Namun hal itu diluruskan oleh ketua Dewan Pengurus Wilayah (DPW) Serikat Petani Indonesia (SPI) Kalimantan Selatan (Kalsel), Dwi Putera.

Dwi mengatakan, estimasi kerugian petani bukan hanya dari produk pertaniannya saja.

Menurut Dwi, kerugian petani harus dihitung juga dari kerusakan peralatan dan lahan pertanian seperti, traktor, galangan sawah yang jebol dan rata sama tanah akibat diterjang arus air, serta sisa lumpur juga sampah-sampah plastik yang mencemari lahan pertanian.

“Lalu kerugian petani keramba, kolam dan jala apung yang juga rusak atau hanyut dibawa arus banjir. Jadi angka perkiraan kerugian sebesar Rp 216,266 miliar bisa lebih besar lagi,” ujar Dwi dari pers rilis yang diterima bakabar.com, Minggu (31/1).

Dwi mengatakan, mengingat sektor pertanian pamngan ini sangat penting untuk memenuhi kebutuhan pangan seluruh masyarakat Kalsel baik disaat bencana maupun pascabencana.

“Maka kami DPW SPI Kalsel meminta Pemerintah memasukkan ganti rugi dan perbaikan/rehabilitasi lahan pertanian jadi prioritas utama. Sesuai dengan UU No 41 tahun 2009 tentang Lahan Pertanian Pangan Berkelanjutan dan UU No 19 tahun 2013 tentang Perlindungan dan Pemberdayaan Petani,” kata Dwi.

Melihat pernyataan Menteri Pertanian dibeberapa media, yang hanya akan menyiapkan bantuan bibit kepada petani terdampak banjir dan bantuan sembako di saat bencana, ujar Dwi, sangatlah jauh dari harapan para petani.

“Di mana dampak bencana ekologis ini sebagian aktornya adalah Pemerintah lewat aparatur penyelenggara negaranya yaitu lewat kebijakan-kebijakan mempermudah perizinan korporasi mengeksploitasi alam secara besar-besaran sehingga Kalsel jadi darurat bencana ekologis,” kata Dwi lagi.

Pihaknya meminta Pemerintah Pusat dan Pemerintah Daerah harus sudah merancang program kerja rehabilitasi lahan pertanian lewat proyek-proyek padat karya yang wajib melibatkan para petani mulai dari merancang program maupun pada saat pengerjaan proyek padat karya tersebut.

“Peran para petani sangat mutlak dibutuhkan dalam hal ini, mengingat sebagian lahan pertanian di Kalimantan Selatan berada di lahan rawa gambut yang butuh kearifan pengetahuan lokal yang hanya dimiliki oleh para petani,” kata Dwi.
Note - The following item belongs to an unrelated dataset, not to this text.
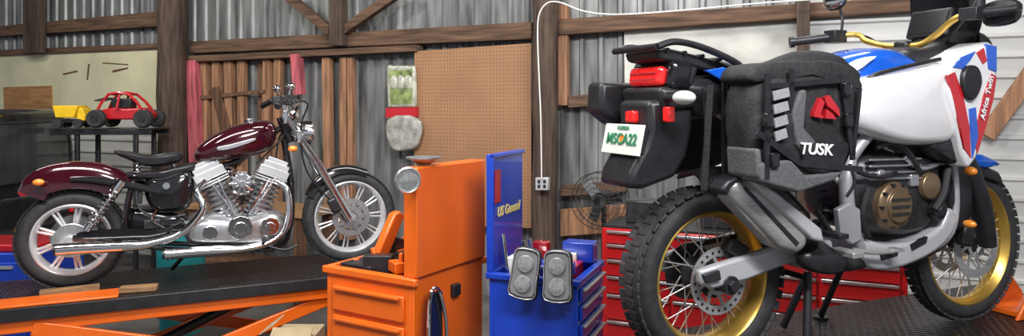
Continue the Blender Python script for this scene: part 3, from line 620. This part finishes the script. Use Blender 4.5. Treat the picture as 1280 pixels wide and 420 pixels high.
add(ab,'pannier_rack',[g_tube([P(880,110,.16),P(884,170,.17),P(880,238,.18),P(925,238,.18)],.010,8,sm=3),g_tube([P(905,100,.16),P(906,230,.18)],.012,8)],'black')
add(ab,'hanging_strap',[g_beam(P(888,106,.2),P(880,238,.2),.026,.006)],'bag')
# tank + fairings
add(ab,'fuel_tank',g_pillow(A.L([(1040,104),(1044,84),(1060,68),(1086,59),(1112,61),(1140,76),(1180,90),(1186,110),(1150,130),(1080,128)],.08),-.17,.17,.42),'blue')
add(ab,'tank_badge',g_prism(smooth2(A.L([(1062,84),(1078,74),(1096,70),(1086,78),(1072,88)],.172),2),.14,.172),'text')
add(ab,'tank_top_black',g_pillow(A.L([(1118,62),(1150,58),(1190,66),(1196,90),(1160,88),(1125,80)],.10),-.14,.15,.3,sm=3),'black')
add(ab,'side_fairing',both(g_pillow(A.L([(1080,110),(1088,98),(1120,90),(1165,82),(1194,76),(1204,100),(1206,158),(1196,176),(1176,182),(1130,180),(1084,162),(1076,132)],.25),.10,.265,.22,sm=3)),'white')
add(ab,'fairing_seam',both(g_tube([P(1198,76,.27),P(1192,104,.272),P(1200,150,.272),P(1206,186,.27)],.005,8,sm=4))+both(g_tube([P(1078,106,.19),P(1092,94,.22),P(1130,84,.23),P(1175,74,.23)],.009,8,sm=4)),'black')
add(ab,'lower_cowl_dark',both(g_pillow(A.L([(1160,178),(1196,170),(1206,186),(1204,206),(1188,204),(1168,192)],.22),.12,.24,.3,sm=3)),'black')
add(ab,'tank_knee_panel',both(g_pillow(A.L([(1042,108),(1078,104),(1080,134),(1066,152),(1048,138)],.2),.08,.2,.3,sm=3)),'black')
add(ab,'front_cowl',both(g_prism(A.L([(1186,86),(1200,70),(1238,52),(1248,58),(1248,90),(1243,124),(1232,165),(1222,198),(1212,212),(1204,190),(1197,150),(1186,120)],.28),.10,.28)),'white',bevel=.02,seg=3)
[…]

Jika Pemerintah mengabaikan, lanjut Dwi, hal ini akan berdampak vatal pada saat rehabilitasi lahan pertanian.

Di mana, hal itu sudah banyak contoh program proyek cetak sawah baru yang diselenggarakan baik oleh Pemerintah pusat maupun Pemerintah Daerah yang gagal memenuhi target produksi akibat tidak melibatkan peran petani dengan kearifan pengetahuan lokalnya dibidang pertanian.

“Selain itu kami juga berharap Bapak Presiden Jokowi untuk menyiapkan program bantuan khusus ekonomi kepada para petani dan masyarakat korban bencana ekologis di kalsel ini,” katanya.
“Mengingat pasca-bencana nanti untuk memulai lagi menanam tanaman pangan sampai panen membutuhkan waktu yang tidak singkat. Jadi untuk pemenuhan kebutuhan hidup para keluarga petani selama proses tersebut tetap perlu dibantu,” tandas Dwi Putera

Berdasarkan rilis BPPT pada 22 Januari lalu, menyebutkan estimasi dampak kerugian bencana banjir Kalsel sebesar Rp 1,349 triliun yang terdiri dari sektor pendidikan sekitar Rp 30,446 miliar, sektor kesehatan dan perlindungan sosial sekitar Rp 46,533 miliar, sektor produktivitas masyarakat sekitar Rp 604,562 miliar dan sektor pertanian sekitar Rp 216,266 miliar.

Untuk perhitungan sektor pertanian, BPPT mengacu data luas area yang tergenang berdasarkan citra spasial dan data penggunaan lahan berdasarkan peta Rupa Bumi Indonesia (RBI).

Kemudian data umur padi dari Kerangka Sample Area (KSA) Badan Pusat Statistik serta data-data yang tertuang dalam peraturan daerah.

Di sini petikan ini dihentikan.